Wednesday, June 1, 2011

Stocks Fall Sharply on Global Recovery Fears

ISM Manufacturing Index fell sharply in May to 53.5 from 60.4 in April, the lowest level in the past 12 months and below the decline to 57.1 that was forecast. However the index remains above the 50 level that denotes expansion, and indicates the overall economy continues to grow. The decline came as new orders fell to 51.0 from 61.7, production decreased to 54.0 from 63.8, and employment fell to 58.2 from 62.7. While the prices paid component fell to 76.5 from 85.5, below the 81.5 forecast, the Committee that compiles the survey said that manufacturers continue to experience “significant cost pressures from commodities and other inputs.”

The ADP Employment Change Report showed private sector payrolls rose by 38,000 jobs in May, versus the forecast of economists surveyed by Bloomberg, which called for a 175,000 increase, and April’s 179,000 job gain was revised to a rise of 177,000 jobs.

Construction spending rose more than expected in April, rising 0.4% month-over-month, versus the 0.3% increase forecast by economists, but March’s initially reported increase of 1.4% was revised to a 0.1% gain.

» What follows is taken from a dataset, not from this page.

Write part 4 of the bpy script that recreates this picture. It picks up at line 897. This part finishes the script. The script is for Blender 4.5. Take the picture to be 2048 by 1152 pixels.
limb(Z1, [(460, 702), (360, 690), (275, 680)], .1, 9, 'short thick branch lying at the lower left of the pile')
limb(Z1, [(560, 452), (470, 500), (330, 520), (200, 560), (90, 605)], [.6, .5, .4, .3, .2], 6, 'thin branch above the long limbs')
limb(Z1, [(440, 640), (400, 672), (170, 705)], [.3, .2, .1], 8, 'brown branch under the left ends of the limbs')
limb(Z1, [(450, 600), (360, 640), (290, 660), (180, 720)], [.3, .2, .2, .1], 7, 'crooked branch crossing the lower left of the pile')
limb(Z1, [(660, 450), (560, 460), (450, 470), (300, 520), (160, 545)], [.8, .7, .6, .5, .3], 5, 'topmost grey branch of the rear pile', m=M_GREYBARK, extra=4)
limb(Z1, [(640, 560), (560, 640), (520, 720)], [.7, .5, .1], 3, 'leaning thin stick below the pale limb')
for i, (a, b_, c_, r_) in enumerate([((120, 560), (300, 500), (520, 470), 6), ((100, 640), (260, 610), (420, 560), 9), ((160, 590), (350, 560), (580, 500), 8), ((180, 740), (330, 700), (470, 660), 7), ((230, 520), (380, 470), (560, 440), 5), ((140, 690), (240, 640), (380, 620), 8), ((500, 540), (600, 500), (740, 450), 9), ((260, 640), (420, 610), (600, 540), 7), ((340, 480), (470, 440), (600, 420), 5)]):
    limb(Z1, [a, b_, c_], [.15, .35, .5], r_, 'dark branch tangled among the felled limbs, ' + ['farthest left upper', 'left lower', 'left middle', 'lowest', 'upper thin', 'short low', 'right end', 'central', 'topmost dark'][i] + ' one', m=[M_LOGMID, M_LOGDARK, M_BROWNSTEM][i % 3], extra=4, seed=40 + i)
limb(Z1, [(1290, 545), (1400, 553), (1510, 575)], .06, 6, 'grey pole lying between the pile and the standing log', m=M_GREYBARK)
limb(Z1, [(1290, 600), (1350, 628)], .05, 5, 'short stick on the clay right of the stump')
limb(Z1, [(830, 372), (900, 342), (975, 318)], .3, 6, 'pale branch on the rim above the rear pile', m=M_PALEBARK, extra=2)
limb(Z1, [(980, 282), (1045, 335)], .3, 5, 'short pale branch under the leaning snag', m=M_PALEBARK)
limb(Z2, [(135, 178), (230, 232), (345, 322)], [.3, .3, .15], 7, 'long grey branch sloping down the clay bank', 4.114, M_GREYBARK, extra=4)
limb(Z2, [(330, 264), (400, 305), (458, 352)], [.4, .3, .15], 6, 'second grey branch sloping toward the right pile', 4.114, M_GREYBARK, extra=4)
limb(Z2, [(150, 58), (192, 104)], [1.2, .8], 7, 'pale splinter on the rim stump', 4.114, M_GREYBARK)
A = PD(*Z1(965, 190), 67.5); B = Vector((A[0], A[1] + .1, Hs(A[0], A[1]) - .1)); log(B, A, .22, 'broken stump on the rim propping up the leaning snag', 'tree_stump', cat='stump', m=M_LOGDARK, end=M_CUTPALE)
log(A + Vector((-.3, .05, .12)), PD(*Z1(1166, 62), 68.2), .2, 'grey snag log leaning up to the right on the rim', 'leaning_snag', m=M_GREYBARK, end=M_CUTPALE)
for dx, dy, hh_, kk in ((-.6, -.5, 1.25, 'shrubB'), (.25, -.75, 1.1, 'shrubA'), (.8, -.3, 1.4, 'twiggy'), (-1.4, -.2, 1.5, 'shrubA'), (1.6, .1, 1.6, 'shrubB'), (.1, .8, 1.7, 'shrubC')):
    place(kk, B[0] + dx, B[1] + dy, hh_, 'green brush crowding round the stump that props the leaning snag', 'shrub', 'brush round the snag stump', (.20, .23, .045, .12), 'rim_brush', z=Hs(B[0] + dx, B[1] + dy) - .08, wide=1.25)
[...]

Residential spending led the advance, increasing 3.1%, more than offsetting a 0.8% decline in nonresidential spending.

The Dow Jones Industrial Average plunged 280 points (2.2%) to 12,290, the S&P 500 Index fell 31 points (2.3%) to 1,315, and the Nasdaq Composite declined 66 points (2.3%) to 2,769. WTI crude oil fell $2.53 to $100.17 per barrel, while the Bloomberg gold spot price rose $2.42 to $1,538.15 per ounce.